Return the lines below that carry the word "part".

>> Begin RECORDS TO PROCESS

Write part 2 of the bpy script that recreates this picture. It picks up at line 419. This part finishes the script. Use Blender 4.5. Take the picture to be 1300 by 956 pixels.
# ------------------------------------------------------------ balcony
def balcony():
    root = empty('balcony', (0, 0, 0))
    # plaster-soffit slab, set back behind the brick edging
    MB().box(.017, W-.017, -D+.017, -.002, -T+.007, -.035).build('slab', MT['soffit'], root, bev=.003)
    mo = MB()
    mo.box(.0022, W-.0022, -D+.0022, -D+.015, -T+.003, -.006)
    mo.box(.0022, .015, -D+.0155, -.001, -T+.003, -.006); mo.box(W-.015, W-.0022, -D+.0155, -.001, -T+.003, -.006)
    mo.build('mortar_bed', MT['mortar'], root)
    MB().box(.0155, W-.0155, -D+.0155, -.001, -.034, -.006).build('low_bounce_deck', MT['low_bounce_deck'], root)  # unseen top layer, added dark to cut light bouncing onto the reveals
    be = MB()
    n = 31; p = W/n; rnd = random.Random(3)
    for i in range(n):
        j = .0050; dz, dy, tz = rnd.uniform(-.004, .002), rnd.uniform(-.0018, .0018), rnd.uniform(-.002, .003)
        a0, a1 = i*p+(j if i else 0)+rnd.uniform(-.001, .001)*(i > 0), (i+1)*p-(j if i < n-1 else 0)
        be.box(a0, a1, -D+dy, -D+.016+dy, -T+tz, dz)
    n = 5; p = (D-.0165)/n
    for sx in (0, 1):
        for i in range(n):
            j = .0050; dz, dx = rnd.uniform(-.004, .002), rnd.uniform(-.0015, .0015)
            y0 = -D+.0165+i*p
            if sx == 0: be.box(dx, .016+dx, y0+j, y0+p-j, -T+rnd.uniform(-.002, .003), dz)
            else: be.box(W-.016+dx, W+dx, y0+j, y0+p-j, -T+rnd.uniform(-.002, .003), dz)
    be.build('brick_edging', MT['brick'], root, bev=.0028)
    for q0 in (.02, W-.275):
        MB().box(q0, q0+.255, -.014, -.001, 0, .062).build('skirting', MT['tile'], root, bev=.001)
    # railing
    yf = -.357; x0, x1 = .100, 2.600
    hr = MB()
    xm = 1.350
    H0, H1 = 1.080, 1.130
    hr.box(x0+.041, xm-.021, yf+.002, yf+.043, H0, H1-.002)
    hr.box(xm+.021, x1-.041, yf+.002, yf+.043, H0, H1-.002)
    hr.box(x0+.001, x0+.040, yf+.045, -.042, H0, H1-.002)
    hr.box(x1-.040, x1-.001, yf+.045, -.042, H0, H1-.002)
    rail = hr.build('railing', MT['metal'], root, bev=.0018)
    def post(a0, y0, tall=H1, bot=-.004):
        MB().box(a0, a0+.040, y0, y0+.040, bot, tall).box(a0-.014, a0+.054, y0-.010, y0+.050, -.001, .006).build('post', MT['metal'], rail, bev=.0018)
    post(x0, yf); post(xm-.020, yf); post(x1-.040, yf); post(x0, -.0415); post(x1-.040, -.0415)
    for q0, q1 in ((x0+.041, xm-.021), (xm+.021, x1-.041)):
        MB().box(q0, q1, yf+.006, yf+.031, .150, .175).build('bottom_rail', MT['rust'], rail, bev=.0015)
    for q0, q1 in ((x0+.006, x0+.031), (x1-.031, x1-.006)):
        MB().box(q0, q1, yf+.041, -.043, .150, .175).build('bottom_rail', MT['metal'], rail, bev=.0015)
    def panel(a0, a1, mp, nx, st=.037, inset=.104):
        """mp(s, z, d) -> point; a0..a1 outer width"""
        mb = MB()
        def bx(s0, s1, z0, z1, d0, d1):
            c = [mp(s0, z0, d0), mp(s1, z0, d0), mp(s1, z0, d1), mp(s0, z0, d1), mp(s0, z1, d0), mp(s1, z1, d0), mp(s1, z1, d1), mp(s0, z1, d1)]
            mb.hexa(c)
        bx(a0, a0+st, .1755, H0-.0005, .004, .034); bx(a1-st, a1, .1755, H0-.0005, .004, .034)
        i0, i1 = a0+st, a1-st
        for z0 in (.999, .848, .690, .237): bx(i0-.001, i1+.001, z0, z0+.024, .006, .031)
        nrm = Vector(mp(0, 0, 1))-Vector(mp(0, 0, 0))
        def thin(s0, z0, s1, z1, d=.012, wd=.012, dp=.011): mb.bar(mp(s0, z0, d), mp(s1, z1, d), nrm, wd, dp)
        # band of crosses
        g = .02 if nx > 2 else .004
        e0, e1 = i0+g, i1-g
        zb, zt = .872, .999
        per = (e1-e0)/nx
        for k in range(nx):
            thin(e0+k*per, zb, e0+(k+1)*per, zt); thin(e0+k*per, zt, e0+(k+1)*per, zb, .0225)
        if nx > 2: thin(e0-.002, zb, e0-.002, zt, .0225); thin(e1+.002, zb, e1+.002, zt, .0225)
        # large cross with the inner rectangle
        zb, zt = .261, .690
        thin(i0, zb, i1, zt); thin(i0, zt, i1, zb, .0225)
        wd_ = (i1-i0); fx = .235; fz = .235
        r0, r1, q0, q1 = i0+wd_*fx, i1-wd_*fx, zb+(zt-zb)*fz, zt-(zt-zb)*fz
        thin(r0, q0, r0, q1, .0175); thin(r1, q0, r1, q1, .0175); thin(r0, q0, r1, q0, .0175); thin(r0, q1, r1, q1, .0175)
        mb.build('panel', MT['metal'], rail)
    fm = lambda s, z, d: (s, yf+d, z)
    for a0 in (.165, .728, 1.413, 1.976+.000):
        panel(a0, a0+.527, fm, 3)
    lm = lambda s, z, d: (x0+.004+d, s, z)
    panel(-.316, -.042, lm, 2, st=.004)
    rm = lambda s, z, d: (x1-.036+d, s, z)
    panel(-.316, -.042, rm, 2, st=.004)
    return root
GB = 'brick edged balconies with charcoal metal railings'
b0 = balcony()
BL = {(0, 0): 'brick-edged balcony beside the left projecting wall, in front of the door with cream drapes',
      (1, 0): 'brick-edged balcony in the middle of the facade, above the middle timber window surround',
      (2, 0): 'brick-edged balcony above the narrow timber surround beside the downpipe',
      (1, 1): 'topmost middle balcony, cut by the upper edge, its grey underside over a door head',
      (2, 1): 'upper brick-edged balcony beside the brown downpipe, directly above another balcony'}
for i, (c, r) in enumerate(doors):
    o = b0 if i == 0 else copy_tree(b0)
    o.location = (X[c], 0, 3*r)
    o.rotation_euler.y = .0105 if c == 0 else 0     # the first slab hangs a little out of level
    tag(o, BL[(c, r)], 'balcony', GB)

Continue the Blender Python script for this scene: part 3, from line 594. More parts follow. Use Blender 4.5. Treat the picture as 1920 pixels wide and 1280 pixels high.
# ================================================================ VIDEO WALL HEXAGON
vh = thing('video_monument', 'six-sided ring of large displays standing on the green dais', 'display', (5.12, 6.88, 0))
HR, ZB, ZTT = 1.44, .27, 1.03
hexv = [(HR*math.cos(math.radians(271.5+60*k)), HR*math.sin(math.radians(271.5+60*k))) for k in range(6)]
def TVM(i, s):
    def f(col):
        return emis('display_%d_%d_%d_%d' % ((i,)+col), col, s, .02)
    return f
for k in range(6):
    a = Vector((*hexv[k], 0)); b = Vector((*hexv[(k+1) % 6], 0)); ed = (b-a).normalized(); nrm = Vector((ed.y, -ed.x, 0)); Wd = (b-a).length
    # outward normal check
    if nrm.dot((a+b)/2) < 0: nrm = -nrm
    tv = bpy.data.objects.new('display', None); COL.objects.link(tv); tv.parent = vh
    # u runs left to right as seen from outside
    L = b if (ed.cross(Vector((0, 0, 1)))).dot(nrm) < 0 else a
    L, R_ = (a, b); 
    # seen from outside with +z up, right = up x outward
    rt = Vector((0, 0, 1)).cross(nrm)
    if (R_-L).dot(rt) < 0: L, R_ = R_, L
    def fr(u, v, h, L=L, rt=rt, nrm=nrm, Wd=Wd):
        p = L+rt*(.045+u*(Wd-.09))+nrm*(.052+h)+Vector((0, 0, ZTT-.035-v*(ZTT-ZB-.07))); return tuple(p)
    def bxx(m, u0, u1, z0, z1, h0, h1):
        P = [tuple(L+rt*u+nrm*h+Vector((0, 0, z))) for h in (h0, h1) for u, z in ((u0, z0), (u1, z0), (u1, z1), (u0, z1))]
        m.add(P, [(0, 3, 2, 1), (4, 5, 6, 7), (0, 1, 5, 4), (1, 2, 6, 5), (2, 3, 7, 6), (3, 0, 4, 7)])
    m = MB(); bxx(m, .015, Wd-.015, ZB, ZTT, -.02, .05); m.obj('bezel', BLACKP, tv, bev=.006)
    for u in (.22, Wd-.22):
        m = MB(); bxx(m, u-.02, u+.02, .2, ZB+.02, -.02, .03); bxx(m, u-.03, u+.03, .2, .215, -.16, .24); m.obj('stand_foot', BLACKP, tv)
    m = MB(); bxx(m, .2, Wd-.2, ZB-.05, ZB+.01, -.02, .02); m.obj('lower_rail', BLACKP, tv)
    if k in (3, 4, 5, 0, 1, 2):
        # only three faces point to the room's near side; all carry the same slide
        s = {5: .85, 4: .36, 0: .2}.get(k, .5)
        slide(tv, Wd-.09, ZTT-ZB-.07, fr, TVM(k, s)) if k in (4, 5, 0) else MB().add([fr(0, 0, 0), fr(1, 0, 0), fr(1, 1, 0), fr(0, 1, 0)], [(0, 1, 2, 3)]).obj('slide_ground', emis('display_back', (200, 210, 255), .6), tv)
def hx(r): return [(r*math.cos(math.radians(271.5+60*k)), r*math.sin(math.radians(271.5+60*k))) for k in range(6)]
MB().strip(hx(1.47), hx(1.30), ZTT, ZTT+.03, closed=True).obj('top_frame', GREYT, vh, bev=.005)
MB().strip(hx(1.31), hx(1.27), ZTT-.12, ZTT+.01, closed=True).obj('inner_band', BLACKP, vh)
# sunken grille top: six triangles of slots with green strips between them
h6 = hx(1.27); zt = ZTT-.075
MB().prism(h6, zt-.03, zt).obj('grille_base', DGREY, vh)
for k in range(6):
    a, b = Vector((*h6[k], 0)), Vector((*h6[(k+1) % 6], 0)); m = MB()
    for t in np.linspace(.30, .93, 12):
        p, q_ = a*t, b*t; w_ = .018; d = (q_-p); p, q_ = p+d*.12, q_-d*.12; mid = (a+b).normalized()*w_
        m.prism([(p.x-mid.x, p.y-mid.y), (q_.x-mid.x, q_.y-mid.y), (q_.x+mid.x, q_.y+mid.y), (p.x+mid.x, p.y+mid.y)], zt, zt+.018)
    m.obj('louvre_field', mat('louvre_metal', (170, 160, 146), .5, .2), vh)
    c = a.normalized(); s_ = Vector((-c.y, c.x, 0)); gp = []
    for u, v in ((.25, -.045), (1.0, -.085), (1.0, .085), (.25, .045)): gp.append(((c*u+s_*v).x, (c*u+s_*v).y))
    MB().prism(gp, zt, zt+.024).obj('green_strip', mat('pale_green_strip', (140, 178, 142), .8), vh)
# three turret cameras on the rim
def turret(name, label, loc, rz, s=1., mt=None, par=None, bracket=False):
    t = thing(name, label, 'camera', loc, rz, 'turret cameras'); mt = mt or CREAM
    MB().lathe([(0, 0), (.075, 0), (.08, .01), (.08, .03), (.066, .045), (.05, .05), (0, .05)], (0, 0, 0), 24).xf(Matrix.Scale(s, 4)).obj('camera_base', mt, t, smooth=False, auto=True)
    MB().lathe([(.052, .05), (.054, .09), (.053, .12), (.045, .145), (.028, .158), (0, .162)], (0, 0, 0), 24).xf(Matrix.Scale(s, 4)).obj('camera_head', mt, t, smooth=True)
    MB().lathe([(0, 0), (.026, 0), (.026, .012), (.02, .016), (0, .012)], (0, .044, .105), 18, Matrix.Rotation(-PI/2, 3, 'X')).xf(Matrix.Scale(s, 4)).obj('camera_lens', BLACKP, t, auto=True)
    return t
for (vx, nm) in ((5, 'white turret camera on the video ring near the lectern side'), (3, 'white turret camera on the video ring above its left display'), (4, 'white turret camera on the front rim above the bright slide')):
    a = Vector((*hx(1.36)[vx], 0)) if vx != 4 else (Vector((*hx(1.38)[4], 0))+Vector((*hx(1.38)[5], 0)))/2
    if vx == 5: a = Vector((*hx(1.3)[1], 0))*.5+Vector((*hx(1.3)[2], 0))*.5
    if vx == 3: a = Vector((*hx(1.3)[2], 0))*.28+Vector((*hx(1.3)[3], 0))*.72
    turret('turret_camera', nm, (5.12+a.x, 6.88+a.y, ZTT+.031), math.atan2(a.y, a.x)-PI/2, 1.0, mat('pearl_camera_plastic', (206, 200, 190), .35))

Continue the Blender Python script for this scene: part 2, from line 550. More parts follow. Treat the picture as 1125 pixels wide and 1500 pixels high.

>> End RECORDS TO PROCESS

RESPONSE
Write part 2 of the bpy script that recreates this picture. It picks up at line 419. This part finishes the script. Use Blender 4.5. Take the picture to be 1300 by 956 pixels.
Continue the Blender Python script for this scene: part 3, from line 594. More parts follow. Use Blender 4.5. Treat the picture as 1920 pixels wide and 1280 pixels high.
Continue the Blender Python script for this scene: part 2, from line 550. More parts follow. Treat the picture as 1125 pixels wide and 1500 pixels high.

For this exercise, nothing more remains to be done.